В поисках единственного слова
Корреспондент:
Сколько у вас времени занимает работа над сценарием?
Юрий Коротков:
В среднем, 3 недели. “9 роту” и “Стиляги” я написал за 3 недели. А сценарий фильма “Американка” за 10 дней. Это мой рекорд.
Корреспондент:
Между работой над сценариями, наверное, проходит больше времени?
Юрий Коротков:
Конечно, должен пройти так называемый срок беременности сценарием. С 1986 года, когда я начал уже всерьез заниматься кинодраматургией, я писал два сценария в год, иногда один, а иногда и ни одного. Единственный сценарий, который я писал на протяжении полугода, это “Подвиг” - сценарий, который должен был ставить Валерий Тодоровский. Это самый значительный мой сценарий, охватывающий эпоху, начиная с полета Гагарина и до смерти Брежнева.
Корреспондент:
Что для вас самое сложное в процессе написания сценария?
Юрий Коротков:
Самое сложное – это начало. Поднять телегу на горку. Когда ты ее толкаешь, уже ненавидишь тот день, когда взялся за это, подписал договор. Пишешь одну сцену из начала, другую из конца… И потом в какой-то момент, когда много сцен уже написано, герои начинают жить сами по себе. И телега уже несется с горы, и тебе нужно лишь правильно направлять ее. И, конечно, нельзя писать первыми попавшимися словами. Слово – это рабочий материал. Необходимо найти нужное слово, которое сработает. Писать бессмысленно с холодным носом, трезво. Это сразу отражается в тексте.

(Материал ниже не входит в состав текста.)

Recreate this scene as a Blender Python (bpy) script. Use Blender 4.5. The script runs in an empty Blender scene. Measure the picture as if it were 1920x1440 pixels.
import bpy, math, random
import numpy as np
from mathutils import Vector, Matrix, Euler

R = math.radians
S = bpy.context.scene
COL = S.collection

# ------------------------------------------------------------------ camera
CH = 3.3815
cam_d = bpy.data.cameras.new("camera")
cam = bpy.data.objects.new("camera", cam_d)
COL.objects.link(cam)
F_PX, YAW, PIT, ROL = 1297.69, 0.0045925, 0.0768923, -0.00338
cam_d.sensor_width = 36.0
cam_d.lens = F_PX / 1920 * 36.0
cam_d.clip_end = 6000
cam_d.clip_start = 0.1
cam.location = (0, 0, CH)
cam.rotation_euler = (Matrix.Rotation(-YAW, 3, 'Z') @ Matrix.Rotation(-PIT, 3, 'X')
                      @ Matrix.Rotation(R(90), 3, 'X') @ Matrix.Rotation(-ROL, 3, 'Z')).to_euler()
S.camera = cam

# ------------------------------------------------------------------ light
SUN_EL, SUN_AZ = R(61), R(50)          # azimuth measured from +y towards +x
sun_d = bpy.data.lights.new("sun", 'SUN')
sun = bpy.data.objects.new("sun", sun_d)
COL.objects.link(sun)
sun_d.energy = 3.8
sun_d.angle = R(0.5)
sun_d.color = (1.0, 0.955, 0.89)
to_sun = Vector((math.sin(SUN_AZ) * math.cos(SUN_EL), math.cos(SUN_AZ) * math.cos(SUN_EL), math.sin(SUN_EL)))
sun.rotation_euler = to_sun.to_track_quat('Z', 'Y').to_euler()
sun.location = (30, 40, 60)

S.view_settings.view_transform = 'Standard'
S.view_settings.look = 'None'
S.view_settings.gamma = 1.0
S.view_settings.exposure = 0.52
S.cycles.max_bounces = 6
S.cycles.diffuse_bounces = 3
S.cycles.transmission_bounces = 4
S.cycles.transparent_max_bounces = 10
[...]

Написание сценария – это состояние, близкое к шаманству, когда сценарист, как шаман, находит связь со всеми мирами. Если ты вошел в это состояние, слова сами придут. Сценарий за столом не пишется, а только записывается.
Корреспондент:
Работая над образом героя, вы представляете себе реальных людей?
Юрий Коротков:
У персонажа могут быть руки от одного человека, ноги от другого, а голова от третьего, но все это должно быть подмечено в реальной жизни. Поэтому сценарист должен жить как можно более насыщенной жизнью. И все пережитое отдавать на продажу.
Корреспондент:
А конкретных актеров представляете, когда пишите?
Юрий Коротков:
Не всегда. Но очень хорошо, когда, садясь за сценарий, представляешь себе то, что называется dream cast – идеальный актерский ансамбль.
Корреспондент:
А вы кроме сценариев что-то пишете?
Юрий Коротков:
К сожалению, нет. Я завидую Юрию Арабову, который пишет прозу и стихи, потому что это тоже очень здорово, когда сценаристы пишут стихи. У поэта другое отношение к слову. Еще Набоков писал о том, что сценаристы значительно ближе к поэтам, чем к романистам. Труднее всего переходят в кино прозаики и драматурги, гораздо легче поэты и журналисты, потому что они мыслят метафорами. В поэзии работает образное мышление, и в строчке может стоять лишь то слово, которому там предназначено стоять. А сценаристы в своем большинстве лишены этого тяжелого, но очень сладкого мучения в поисках одного единственного слова.
Пишите в стол
Корреспондент:
Напоследок хотелось бы спросить, какой основной совет вы бы дали начинающим сценаристам?
Юрий Коротков:
Совет не новый – попытаться что-то написать в стол, не по заказу. Если ты сценарист, желающий чего-то добиться, кроме денег, то надо писать то, что тебе нравится. Всегда должна быть работа, которую ты можешь предъявить как свой козырь. Попав к крупному продюсеру, ты же не станешь ему показывать все эти «Метастазы любви». Мне в советские времена приснился страшный сон. Мне снилось, что я просыпаюсь от телефонного звонка. Мне звонят из журнала «Новый мир» и говорят, что собираются напечатать мой роман. Если в то время твой роман публиковался в «Новом мире», ты становился большим писателем в этой стране. Тебя издавали все. Сейчас нет журнала такого уровня. И вот я просыпаюсь с горькой мыслью, что это был всего лишь сон. Но после этого мне приходит в голову гораздо более страшная мысль. Что у меня нет романа. Так вот для того, чтобы ждать звонка из «Нового мира» с предложением напечатать твой роман, надо этот роман сначала написать.